# Directions
Find all the lines with "that" and gather them.

Data extracted from a collection:
# # #

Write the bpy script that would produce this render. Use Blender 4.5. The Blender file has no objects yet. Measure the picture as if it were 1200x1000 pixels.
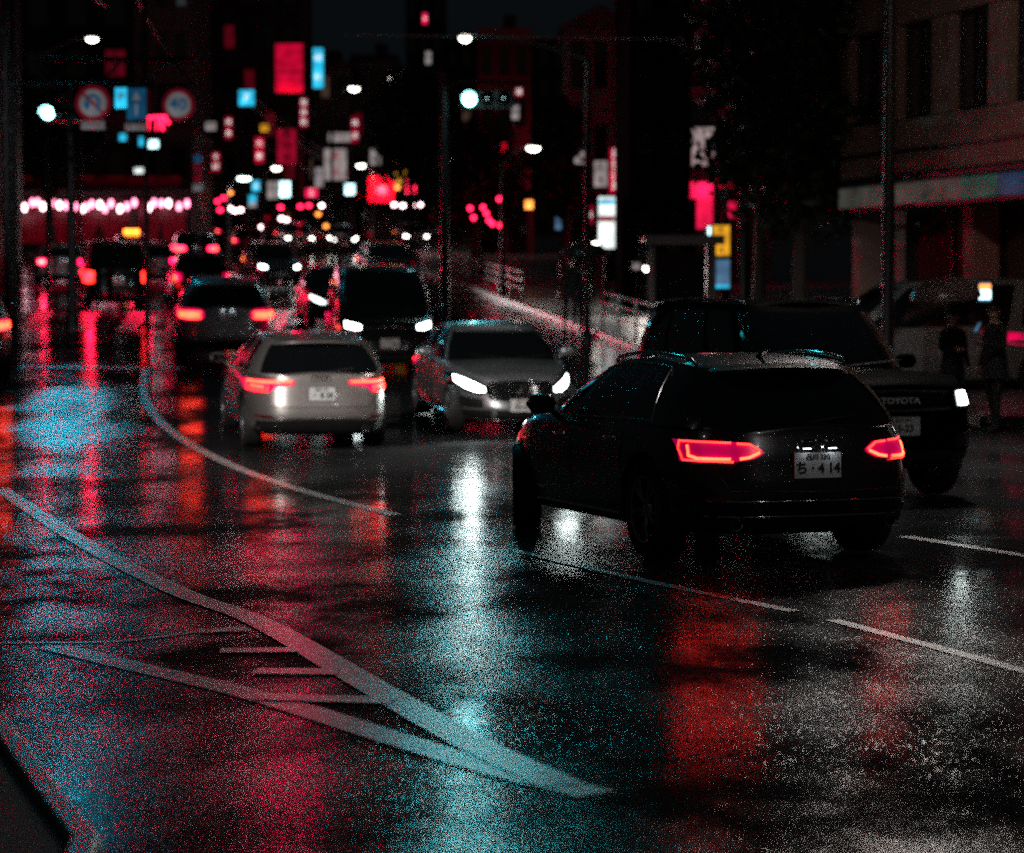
import bpy, bmesh, math, random
from mathutils import Vector, Matrix
random.seed(7)
C = bpy.context.scene.collection
R = math.radians
PI = math.pi
sc = bpy.context.scene

# ------------------------------------------------------------------ camera
CAMZ, FPX = 1.74, 2800.0
PITCH = math.atan(150 / FPX)
cam_d = bpy.data.cameras.new('camera'); cam = bpy.data.objects.new('camera', cam_d); C.objects.link(cam)
cam_d.sensor_width = 36.0; cam_d.lens = 36.0 * FPX / 1200
cam.location = (0, 0, CAMZ); cam.rotation_euler = (PI / 2 - PITCH, 0, 0)
cam_d.clip_start = 0.1; cam_d.clip_end = 3000
cam_d.dof.use_dof = True; cam_d.dof.focus_distance = 13.5; cam_d.dof.aperture_fstop = 2.0
sc.camera = cam
# ------------------------------------------------------------------ night sky
wd = bpy.data.worlds.new('World'); sc.world = wd; wd.use_nodes = True
wn = wd.node_tree.nodes; wl = wd.node_tree.links
sky = wn.new('ShaderNodeTexSky'); sky.sky_type = 'NISHITA'; sky.sun_disc = False
sky.sun_elevation = R(-4); sky.sun_rotation = R(200)
wn['Background'].inputs['Strength'].default_value = 0.05
glow = wn.new('ShaderNodeMix'); glow.data_type = 'RGBA'; glow.blend_type = 'ADD'; glow.inputs['Factor'].default_value = 1.0     # the city's own glow on the cloud
glow.inputs['B'].default_value = (0.040, 0.056, 0.066, 1)
wl.new(sky.outputs[0], glow.inputs['A']); wl.new(glow.outputs['Result'], wn['Background'].inputs['Color'])
# ------------------------------------------------------------------ exposure
sc.view_settings.view_transform = 'Standard'; sc.view_settings.look = 'None'
sc.view_settings.exposure = 0.4; sc.view_settings.gamma = 1.0
sc.cycles.max_bounces = 6; sc.cycles.glossy_bounces = 4; sc.cycles.diffuse_bounces = 2
sc.cycles.transmission_bounces = 3; sc.cycles.sample_clamp_indirect = 4.0
sc.cycles.caustics_reflective = False; sc.cycles.caustics_refractive = False
sc.cycles.use_light_tree = True
sc.cycles.use_adaptive_sampling = False; sc.cycles.use_denoising = False; sc.cycles.sample_clamp_direct = 8.0        # the photograph is grainy: keep the sparkle of the wet stones

# ------------------------------------------------------------------ ground shape: dips to the junction, then climbs the street
def slope(y):
    if y < 25: return -0.0155
    if y < 35: return -0.0155 + (y - 25) * 0.00605
    if y < 160: return 0.045
    if y < 260: return 0.045 * (260 - y) / 100
    return 0.0
_G = [0.0]; _G0 = -60.0; _GS = 0.1
for _i in range(9000):
    _y = _G0 + _i * _GS
    _G.append(_G[-1] + slope(_y + _GS / 2) * _GS)
_off = _G[int((16 - _G0) / _GS)]
def g(y):
    k = (y - _G0) / _GS
    k = min(max(k, 0), len(_G) - 2.001); i = int(k)
    return _G[i] + (_G[i + 1] - _G[i]) * (k - i) - _off

def ray(px, py):
    a = (px - 600) / FPX; b = (500 - py) / FPX
    cp, sp = math.cos(PITCH), math.sin(PITCH)
    return Vector((a, cp + b * sp, -sp + b * cp))
def at(px, py, Y):                       # the point in the place that the photograph shows at (px, py), Y metres ahead
    d = ray(px, py)
    return Vector((0, 0, CAMZ)) + d * (Y / d.y)
def onroad(px, py, dz=0.0):              # where that line of sight meets the ground
    d = ray(px, py); lo, hi = 2.0, 600.0
    f = lambda Y: CAMZ + d.z * (Y / d.y) - g(Y) - dz
    y = lo
    while y < hi and f(y) > 0: y += 0.25
    lo, hi = y - 0.25, y
    for _ in range(30):
        m = (lo + hi) / 2
        if f(m) > 0: lo = m
        else: hi = m
    p = at(px, py, lo); return Vector((p.x, p.y, g(p.y) + dz))

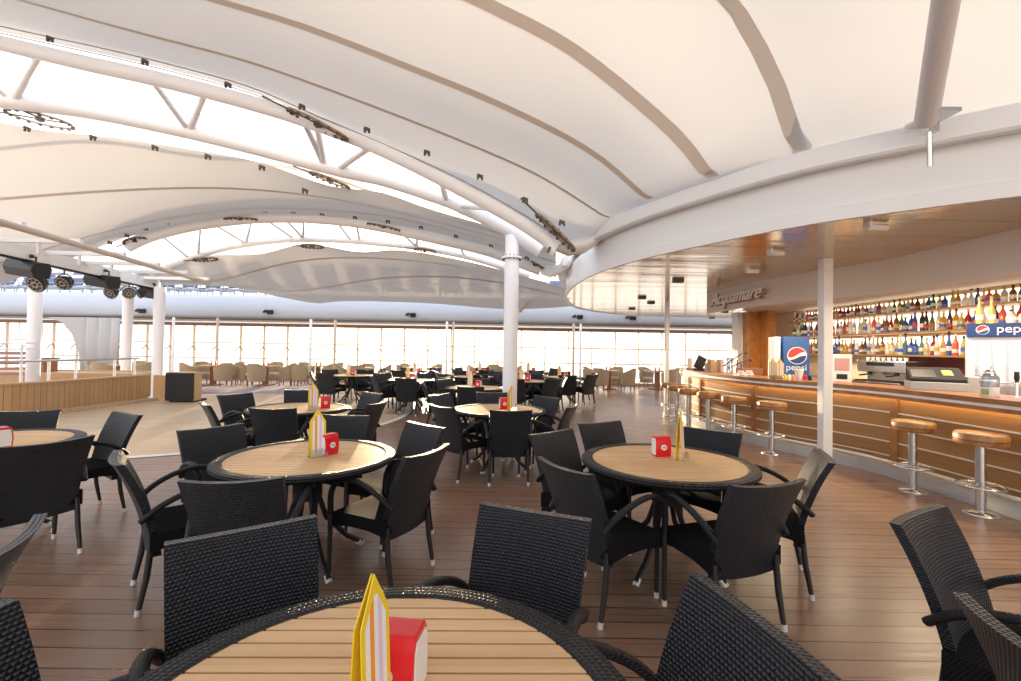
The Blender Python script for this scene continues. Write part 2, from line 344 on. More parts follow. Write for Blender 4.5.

# # #

# Task solution
Write the bpy script that would produce this render. Use Blender 4.5. The Blender file has no objects yet. Measure the picture as if it were 1200x1000 pixels.
def at(px, py, Y):                       # the point in the place that the photograph shows at (px, py), Y metres ahead
def onroad(px, py, dz=0.0):              # where that line of sight meets the ground